Cohalan (Coghlan), Daniel (1858–1952), theologian and catholic bishop of Cork, was born at Kilmichael, Co. Cork, on 14 July 1858, and educated at national schools, St Vincent's Seminary, Cork, and St Patrick's College, Maynooth. Ordained priest in 1883, he was a curate at Kilbrittain, Co. Cork (1883–4), a professor at St Finbarr's College, Cork, and chaplain to the city's military prison (1884–5), and a curate at Tracton (1885). He returned to Maynooth in 1886 as professor of moral and dogmatic theology, a post he held until 1914. Of conservative views, Coghlan was ‘a guardian of orthodoxy, a man of the manuals’ (Corish, 251). Repeatedly he clashed with a colleague, another theologian, Walter MacDonald (qv), prefect of the Dunboyne establishment and founder of the Irish Theological Quarterly, always questioning his orthodoxy and denouncing ‘modernism’. On 25 May 1914 he was appointed auxiliary bishop of Cork (nominally as bishop of Vaga) to assist the ailing Thomas Alphonsus O'Callaghan (qv). On 29 August 1916, eleven weeks after the latter's death, he was made full bishop, at which time he changed the spelling of his name from Coghlan to Cohalan.
During the uprising of 1916 Coghlan acted as mediator between local Volunteers and the military authorities. By December 1918, when parliamentary elections were held, he appeared to be a supporter of Sinn Féin, which, victorious in the three southern provinces, chose to sit in Dublin as a separate Irish assembly – Dáil Éireann. During the ensuing Anglo–Irish war, in which Cork was a centre of violence on the part of the IRA and crown forces, his moral and political position was ambiguous. In his Lenten pastoral of February 1920 he held that the recent conduct of the British government in Ireland had ‘no sanction in the moral law’ and that though ‘resistance to unlawful oppression may be lawful theoretically, . . . it may be wrong in practice’ (Corkery, 116).

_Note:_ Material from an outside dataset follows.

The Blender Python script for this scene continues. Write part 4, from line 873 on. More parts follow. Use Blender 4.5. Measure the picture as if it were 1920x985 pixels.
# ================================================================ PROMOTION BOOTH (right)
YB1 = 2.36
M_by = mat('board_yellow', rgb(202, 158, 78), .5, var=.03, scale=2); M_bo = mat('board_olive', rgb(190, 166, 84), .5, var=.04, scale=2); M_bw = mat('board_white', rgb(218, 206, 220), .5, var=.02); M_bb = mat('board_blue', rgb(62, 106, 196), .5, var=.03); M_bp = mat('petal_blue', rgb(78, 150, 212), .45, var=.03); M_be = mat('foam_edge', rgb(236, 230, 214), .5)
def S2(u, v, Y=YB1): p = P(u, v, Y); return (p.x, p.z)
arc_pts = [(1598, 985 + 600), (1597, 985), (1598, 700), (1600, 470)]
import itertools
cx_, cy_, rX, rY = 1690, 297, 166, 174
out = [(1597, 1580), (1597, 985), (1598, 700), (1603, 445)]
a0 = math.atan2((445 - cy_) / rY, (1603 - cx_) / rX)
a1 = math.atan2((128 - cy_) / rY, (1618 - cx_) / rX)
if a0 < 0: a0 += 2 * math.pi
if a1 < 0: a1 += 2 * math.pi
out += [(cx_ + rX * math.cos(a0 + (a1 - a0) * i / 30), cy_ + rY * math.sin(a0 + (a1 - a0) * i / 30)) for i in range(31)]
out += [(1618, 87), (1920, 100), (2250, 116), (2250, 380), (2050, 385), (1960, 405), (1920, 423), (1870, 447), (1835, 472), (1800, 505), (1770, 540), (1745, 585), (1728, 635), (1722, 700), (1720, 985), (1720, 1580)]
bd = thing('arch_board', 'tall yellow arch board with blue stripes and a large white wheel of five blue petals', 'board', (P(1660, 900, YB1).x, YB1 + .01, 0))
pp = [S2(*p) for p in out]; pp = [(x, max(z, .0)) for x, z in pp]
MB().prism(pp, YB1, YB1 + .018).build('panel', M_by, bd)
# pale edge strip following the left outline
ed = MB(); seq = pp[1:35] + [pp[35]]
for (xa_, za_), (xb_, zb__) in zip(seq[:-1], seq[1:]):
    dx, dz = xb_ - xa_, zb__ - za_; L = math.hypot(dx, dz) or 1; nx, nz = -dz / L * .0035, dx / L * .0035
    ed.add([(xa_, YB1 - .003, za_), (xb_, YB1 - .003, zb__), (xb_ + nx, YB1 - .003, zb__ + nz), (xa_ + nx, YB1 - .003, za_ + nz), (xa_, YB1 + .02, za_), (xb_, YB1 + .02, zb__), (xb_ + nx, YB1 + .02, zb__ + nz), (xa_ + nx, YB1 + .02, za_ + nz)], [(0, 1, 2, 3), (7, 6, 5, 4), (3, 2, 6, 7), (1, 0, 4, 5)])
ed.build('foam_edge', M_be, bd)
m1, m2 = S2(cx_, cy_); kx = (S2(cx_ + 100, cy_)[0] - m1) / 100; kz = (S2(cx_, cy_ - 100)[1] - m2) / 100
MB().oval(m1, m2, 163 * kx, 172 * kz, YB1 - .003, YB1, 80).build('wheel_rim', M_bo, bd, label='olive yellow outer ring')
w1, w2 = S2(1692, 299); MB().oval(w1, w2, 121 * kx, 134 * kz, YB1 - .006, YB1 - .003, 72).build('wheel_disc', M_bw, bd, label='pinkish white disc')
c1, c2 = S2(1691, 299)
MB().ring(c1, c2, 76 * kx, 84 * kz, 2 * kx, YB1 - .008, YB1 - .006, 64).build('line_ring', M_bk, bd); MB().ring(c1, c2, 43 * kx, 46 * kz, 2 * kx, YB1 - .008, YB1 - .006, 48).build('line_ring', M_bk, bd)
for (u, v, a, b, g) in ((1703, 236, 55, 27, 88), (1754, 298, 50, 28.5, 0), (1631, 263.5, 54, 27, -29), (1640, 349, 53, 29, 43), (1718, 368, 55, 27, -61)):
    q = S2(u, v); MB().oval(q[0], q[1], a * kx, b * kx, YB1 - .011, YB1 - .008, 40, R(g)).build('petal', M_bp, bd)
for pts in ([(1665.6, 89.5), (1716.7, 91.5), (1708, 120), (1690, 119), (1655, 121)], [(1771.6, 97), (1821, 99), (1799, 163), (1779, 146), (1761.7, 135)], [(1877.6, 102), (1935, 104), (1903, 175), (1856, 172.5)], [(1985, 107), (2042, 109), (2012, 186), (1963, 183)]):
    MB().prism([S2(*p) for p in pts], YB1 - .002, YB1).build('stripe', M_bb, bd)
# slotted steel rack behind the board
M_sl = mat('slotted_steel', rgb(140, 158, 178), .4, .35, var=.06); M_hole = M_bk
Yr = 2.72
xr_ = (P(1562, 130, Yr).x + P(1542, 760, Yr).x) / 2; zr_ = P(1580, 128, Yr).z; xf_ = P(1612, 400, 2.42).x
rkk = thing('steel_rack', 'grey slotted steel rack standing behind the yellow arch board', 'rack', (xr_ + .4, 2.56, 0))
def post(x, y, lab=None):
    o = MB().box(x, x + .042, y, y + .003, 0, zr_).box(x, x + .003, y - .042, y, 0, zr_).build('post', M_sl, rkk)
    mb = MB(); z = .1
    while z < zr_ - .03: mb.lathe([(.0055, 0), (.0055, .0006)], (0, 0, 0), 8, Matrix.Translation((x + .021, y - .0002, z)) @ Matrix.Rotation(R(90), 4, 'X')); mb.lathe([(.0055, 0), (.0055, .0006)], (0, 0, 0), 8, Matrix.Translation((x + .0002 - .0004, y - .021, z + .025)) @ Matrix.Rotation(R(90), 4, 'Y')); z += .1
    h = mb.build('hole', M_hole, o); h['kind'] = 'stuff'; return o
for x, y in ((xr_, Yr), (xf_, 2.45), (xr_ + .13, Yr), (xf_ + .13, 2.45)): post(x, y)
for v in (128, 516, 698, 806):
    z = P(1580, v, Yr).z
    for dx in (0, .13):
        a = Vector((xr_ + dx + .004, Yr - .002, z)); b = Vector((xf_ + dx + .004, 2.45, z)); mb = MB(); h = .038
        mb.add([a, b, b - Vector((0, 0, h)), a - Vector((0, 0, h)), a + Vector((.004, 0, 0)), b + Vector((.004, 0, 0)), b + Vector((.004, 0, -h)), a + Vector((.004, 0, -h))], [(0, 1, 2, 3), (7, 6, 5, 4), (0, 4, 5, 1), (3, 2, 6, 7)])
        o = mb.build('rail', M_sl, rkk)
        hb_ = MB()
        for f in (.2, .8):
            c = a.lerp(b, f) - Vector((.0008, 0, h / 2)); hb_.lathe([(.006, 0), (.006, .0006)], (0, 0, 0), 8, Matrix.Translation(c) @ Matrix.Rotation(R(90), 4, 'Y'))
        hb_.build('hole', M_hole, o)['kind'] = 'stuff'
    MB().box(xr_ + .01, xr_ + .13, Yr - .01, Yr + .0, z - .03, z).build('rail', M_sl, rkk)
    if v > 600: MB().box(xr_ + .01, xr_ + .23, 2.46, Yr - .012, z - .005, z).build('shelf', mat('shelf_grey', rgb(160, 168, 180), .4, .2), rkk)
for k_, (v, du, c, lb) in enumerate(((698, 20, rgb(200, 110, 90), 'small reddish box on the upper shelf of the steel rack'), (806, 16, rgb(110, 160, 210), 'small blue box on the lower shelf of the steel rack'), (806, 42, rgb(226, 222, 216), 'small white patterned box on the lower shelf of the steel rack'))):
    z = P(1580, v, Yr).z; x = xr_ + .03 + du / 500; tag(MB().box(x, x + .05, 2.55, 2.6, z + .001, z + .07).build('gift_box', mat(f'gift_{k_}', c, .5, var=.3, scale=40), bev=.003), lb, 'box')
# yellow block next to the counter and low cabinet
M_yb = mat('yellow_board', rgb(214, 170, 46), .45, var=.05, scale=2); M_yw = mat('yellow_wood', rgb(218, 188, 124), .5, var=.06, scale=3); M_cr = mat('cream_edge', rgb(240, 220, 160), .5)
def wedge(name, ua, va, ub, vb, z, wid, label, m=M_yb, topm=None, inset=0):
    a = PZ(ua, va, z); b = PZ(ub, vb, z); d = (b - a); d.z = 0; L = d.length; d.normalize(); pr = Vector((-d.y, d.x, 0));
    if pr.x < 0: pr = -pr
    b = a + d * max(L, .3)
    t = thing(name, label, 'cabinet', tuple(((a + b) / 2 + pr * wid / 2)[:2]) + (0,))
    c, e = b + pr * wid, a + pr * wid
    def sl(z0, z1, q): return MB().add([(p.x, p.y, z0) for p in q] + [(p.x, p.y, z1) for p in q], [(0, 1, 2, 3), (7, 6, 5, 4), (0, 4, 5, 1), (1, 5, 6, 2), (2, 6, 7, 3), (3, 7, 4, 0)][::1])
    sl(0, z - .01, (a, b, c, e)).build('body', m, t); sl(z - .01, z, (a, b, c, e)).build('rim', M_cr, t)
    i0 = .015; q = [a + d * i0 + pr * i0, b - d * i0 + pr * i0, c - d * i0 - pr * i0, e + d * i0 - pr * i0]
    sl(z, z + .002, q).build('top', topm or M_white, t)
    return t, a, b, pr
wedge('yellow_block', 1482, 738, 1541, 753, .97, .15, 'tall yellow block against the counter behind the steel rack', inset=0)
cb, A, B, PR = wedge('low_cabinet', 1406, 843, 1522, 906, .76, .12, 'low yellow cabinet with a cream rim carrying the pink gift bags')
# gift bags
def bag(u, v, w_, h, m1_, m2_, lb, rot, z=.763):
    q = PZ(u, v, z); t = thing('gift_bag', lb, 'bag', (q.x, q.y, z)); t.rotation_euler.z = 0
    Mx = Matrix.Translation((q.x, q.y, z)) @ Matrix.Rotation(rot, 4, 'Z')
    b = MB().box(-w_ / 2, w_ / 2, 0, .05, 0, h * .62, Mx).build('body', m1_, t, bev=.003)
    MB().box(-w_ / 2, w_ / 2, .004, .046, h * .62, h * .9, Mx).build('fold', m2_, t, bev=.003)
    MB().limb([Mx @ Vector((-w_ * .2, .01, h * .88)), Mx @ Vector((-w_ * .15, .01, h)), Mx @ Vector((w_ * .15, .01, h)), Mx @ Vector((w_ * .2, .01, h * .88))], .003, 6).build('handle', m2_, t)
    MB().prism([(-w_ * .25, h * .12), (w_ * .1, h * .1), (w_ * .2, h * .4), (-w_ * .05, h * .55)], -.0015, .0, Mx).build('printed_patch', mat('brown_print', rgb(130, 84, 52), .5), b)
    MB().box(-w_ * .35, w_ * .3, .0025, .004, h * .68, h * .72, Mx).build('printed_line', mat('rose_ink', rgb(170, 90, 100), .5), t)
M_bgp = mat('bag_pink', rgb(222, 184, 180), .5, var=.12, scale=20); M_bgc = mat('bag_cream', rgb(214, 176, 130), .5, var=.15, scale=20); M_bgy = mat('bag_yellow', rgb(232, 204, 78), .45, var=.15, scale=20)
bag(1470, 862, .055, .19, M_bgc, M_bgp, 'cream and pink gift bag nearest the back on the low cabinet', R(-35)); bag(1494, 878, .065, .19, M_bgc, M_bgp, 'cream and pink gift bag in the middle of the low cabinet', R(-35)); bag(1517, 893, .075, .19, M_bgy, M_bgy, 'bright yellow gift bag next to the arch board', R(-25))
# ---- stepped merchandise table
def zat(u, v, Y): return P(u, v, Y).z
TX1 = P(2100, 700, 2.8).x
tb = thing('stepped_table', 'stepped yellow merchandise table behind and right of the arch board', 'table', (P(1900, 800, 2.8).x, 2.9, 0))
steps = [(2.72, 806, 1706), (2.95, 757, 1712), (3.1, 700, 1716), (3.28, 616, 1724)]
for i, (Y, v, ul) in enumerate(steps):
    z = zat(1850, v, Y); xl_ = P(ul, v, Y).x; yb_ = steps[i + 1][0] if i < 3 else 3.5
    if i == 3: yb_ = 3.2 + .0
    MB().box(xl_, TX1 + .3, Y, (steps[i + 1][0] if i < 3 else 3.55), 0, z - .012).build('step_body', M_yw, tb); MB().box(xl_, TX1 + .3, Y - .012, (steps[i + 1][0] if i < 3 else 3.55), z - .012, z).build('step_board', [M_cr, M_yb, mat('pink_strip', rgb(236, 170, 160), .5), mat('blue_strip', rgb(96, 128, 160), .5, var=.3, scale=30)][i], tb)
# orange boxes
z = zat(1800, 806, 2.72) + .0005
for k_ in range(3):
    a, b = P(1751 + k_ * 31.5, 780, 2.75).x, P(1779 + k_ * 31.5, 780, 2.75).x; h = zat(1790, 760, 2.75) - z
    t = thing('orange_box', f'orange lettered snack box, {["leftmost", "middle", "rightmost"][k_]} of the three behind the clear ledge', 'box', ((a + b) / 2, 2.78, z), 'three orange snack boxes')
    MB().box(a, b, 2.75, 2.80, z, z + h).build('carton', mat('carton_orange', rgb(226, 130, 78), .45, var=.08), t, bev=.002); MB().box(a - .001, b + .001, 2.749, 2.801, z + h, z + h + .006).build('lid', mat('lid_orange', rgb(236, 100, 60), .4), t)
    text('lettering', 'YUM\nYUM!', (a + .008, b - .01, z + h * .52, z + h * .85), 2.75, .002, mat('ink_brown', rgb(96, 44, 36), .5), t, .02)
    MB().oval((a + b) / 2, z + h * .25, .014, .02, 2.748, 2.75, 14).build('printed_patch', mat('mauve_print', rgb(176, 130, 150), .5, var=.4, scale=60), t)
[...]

Later that year he was one of several bishops who visited the lord mayor of Cork, Terence MacSwiney (qv), on hunger strike in Brixton prison; he presided at MacSwiney's funeral (31 October 1920) and asserted a day or two later (perhaps unaware of the dead man's high rank in the IRA) that MacSwiney was taking ‘his place among the martyrs in the sacred cause of the freedom of Ireland’ (Corkery, 120). On 12 December (after the sack of Cork by Black and Tans), Cohalan declared, ‘murder is murder, arson is arson, whether committed by the agents of the government or by members of the Volunteer organisations’, and issued a decree (largely ineffectual) excommunicating those catholics – members of the IRA – who should ‘organise or take part in an ambush or in kidnapping’ (Cork Examiner, 13 Dec. 1920). No other bishop took such a measure. In his Lenten pastoral of February 1921 he sought to refute theological justifications of the rebellion being waged by Sinn Féin and the IRA. But during the civil war that followed the Anglo–Irish treaty (1922–3) his attitude to politically motivated violence and hunger strikes was no longer ambiguous: he refused a Christian burial to Denis Barry, an anti-treatyite who had starved himself to death (November 1923). It is hard to avoid the conclusion that Cohalan's moral judgements were influenced by his politics.
Cohalan was a frequent contributor to the Irish Ecclesiastical Record, the organ of the catholic bishops, and to the Catholic Bulletin, a militantly catholic and nationalist monthly. He was the author of a dozen or so pamphlets. His Trinity College and the Trinity commission (1908) and Trinity College: its income and its value to the nation (1911) were hostile to the largely protestant University of Dublin. Of note also are his De incarnatione (1910), The church and Christian marriage (1912?), and Capital, capitalism and communism (1933). He died 24 August 1952. He was remembered by a contemporary at Maynooth, Cornelius Mulcahy, as ‘a splendid horseman, always well mounted’, who hunted with the Ward Union during his time as professor (Mulcahy, 156–7). A nephew, Daniel Cohalan (1884–1965), was catholic bishop of Waterford (1943–65).